先週、朝日地域にあるホテルで、砂防工事が開始された直後に温泉が止まった問題について、笹山県議会議員と一緒に調査してきました。
問題のホテルは、S53年に温泉利用の許可を取り、これまで30年近く一度のトラブルも無く営業してきましたが、先月、ホテルから数百メートル離れた地点で工事が開始されると程なく、突然温泉が止まったということです。
役所側の姿勢は、「工事と温泉が止まったことの因果関係の証明」を求めるということのようで、ホテルは温泉成分の分析を調査期間に依頼しました。
調査報告書を見ると、工事現場で確認された成分の9割以上が温泉からも検出されており、ホテルの営業の経過と今回工事開始後の時期を見ても、因果関係を伺わせるのに十分ではないかと思われました。

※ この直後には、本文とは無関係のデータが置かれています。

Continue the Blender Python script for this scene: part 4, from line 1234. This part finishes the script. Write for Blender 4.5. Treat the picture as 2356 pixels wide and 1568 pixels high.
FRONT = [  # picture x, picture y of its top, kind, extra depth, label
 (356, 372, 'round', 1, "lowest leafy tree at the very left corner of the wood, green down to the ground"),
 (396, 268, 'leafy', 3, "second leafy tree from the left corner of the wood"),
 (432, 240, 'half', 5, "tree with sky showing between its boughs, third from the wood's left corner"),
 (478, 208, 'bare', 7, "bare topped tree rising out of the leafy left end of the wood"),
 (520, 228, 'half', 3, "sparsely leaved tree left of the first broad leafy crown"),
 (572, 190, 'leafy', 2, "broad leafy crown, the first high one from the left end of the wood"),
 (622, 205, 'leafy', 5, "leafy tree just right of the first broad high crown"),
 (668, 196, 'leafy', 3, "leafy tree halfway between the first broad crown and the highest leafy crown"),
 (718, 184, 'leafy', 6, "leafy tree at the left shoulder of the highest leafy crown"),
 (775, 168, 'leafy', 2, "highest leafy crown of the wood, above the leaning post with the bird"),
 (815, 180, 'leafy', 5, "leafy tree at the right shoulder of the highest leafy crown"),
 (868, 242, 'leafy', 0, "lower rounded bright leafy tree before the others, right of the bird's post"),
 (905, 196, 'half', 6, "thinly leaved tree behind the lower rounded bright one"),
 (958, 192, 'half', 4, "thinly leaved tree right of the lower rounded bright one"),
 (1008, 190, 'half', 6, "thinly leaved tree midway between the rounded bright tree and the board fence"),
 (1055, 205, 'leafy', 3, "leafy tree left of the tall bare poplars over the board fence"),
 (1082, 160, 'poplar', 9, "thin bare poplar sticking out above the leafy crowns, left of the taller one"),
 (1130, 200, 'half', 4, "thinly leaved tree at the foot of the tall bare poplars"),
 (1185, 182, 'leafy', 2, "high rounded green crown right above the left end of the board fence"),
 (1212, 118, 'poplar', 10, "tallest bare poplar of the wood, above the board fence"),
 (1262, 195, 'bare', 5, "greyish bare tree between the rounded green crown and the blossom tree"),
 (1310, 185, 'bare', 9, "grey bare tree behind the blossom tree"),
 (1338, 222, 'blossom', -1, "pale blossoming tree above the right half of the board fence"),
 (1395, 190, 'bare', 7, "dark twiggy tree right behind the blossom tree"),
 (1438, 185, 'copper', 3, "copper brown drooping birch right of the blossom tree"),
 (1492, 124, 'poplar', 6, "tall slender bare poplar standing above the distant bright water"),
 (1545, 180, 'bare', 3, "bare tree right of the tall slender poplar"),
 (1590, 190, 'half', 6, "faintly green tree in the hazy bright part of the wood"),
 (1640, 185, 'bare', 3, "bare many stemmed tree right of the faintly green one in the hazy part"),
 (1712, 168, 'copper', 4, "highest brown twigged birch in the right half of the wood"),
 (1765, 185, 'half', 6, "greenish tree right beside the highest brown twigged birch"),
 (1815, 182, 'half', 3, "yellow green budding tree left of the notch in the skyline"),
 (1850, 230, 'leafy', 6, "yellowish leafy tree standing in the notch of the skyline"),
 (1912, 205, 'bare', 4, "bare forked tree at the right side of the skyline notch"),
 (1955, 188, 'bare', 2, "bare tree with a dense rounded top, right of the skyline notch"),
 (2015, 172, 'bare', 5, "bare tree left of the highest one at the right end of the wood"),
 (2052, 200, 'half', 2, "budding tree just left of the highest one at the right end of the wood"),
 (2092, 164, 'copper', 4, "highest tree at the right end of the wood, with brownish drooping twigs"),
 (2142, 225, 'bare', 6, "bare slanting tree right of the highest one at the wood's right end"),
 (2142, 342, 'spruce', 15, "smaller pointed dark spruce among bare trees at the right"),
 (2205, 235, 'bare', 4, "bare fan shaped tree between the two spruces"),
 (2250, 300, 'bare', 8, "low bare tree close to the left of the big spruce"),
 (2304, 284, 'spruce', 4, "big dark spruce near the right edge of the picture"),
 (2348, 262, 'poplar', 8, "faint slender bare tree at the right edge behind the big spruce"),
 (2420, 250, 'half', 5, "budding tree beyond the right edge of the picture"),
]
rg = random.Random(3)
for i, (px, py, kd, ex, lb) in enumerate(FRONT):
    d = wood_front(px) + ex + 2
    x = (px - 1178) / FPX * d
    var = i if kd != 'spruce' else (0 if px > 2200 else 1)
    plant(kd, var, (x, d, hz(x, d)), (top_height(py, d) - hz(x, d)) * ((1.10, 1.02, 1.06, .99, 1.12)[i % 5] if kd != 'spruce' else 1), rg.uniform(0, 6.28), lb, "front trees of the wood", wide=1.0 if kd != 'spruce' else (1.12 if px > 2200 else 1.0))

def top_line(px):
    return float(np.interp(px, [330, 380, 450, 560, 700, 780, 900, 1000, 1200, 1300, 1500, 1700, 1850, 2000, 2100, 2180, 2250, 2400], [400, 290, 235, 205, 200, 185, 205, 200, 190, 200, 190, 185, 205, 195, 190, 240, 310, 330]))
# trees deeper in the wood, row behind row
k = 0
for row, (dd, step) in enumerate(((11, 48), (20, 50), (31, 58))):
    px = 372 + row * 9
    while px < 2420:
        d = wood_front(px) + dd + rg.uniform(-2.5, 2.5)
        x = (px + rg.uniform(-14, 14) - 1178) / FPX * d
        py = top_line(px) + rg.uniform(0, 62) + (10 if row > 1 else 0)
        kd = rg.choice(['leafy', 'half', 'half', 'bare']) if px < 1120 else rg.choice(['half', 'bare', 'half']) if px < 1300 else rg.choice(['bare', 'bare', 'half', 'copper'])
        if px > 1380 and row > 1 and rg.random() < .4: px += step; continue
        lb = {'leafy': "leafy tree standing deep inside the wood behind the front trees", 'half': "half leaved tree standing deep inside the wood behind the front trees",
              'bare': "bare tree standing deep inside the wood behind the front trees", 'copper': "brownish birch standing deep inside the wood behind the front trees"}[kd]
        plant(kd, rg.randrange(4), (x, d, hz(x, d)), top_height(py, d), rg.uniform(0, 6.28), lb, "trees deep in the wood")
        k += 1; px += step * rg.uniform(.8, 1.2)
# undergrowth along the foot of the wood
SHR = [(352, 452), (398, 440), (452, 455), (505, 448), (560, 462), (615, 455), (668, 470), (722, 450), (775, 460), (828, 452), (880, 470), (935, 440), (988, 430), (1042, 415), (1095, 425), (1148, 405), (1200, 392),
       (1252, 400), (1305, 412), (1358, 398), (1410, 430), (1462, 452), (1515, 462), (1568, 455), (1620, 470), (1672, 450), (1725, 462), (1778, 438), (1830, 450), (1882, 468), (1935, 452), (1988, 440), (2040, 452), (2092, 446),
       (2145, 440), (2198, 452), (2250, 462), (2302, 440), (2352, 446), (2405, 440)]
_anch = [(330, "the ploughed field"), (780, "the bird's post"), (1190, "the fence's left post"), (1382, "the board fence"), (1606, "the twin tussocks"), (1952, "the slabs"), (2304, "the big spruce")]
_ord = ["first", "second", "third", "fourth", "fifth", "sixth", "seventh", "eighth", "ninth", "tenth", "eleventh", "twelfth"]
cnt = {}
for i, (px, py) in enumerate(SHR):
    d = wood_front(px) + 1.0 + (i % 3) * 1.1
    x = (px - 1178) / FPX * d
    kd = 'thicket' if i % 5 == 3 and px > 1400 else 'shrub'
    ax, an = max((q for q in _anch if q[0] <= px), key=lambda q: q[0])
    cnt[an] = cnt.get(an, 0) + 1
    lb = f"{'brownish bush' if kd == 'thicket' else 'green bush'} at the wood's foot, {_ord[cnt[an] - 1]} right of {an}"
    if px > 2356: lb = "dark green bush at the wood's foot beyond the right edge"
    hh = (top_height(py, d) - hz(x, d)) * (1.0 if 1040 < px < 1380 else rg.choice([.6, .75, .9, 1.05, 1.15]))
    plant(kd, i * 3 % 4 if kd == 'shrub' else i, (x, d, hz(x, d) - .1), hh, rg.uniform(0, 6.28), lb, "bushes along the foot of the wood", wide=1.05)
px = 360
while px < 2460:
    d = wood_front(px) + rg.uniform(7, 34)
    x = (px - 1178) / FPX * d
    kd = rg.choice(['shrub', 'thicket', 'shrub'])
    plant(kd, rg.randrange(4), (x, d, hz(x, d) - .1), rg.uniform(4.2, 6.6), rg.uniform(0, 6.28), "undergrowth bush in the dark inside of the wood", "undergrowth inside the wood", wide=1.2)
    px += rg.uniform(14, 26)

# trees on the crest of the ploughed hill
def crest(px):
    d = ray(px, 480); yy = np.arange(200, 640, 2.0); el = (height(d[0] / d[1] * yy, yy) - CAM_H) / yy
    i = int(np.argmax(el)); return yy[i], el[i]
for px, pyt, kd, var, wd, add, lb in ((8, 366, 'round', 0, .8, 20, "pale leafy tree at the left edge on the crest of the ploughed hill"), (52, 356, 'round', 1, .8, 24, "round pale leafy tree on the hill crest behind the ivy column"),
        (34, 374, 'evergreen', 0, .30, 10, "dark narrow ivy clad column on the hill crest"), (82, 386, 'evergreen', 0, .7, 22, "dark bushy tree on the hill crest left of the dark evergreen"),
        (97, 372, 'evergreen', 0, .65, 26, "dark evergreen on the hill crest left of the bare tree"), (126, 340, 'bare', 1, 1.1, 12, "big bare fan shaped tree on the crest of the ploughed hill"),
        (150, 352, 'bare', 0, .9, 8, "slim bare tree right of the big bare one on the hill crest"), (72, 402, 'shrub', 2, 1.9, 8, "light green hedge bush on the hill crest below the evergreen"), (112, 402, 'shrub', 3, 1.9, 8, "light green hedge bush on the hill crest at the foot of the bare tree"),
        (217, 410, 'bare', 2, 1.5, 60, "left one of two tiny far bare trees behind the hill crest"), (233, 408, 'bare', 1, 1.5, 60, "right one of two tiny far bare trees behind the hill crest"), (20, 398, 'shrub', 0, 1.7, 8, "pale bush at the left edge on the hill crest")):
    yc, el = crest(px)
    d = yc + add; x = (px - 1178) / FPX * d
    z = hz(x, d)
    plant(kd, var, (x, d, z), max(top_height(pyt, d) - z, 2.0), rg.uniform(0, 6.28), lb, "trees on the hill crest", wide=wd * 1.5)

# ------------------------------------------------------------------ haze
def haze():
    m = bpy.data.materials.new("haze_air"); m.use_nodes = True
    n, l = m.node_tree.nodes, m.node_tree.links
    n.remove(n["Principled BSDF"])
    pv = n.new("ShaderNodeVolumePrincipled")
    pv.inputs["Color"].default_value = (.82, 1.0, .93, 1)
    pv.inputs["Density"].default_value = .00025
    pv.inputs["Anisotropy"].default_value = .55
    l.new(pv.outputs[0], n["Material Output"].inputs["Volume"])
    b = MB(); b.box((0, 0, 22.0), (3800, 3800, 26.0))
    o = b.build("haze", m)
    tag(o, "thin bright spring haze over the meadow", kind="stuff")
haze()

私は、工事を請け負った建設会社の案内で、県議会議員、元朝日村議会議員、専門家(建設業者)、ホテル関係者と一緒に現地を視察しました。
工事現場は、ホテルから砂利の急坂道を数百メートル登り切った(私の四輪駆動の軽自動車も途中で停まりそうになりました)ところにありました。
(最下部から現場全体に臨む)
山肌が崩落し、放置すると地滑りや、下流域での土石流の原因となりかねないために、水路を設置するなどの工事のようでした。
現場そのものも急傾斜地で、調査は「山登り」と同じでした。
崩落は、山地全体が崩壊の時期に入っているということが背景になっていますが、現地の方のお話では、「昭和30年代にブナ林を伐採してから、『山が動く』ようになった」ということで、伐採が崩落を招いたという状況が伺えました。
山肌を切り開き、鉄製の枠で水路をつくっていくという工事の技術には驚きましたが、人が立ち入ることも無い山奥で(但、六十里越街道の一部と交差している区間もありました)このような大規模な工事が繰り広げられるということには、違和感を感じざるを得ませんでした。
(鉄製水路) (施行された水路)
これまで行政訴訟の場合には(今回はまだ訴訟ではありませんが)、被害者・国民が行政の行為によって損害が生じたことを証明する義務を負わされています。
しかしそれは非常に困難なことであることが多いようです。
今回のケースなどは、行政の側が「工事と温泉停止は無関係」の証明をおこなう義務が存在すると見るべき典型的事例と思います。
正当な補償がおこなわれるように、取り組んでいきたいと思います。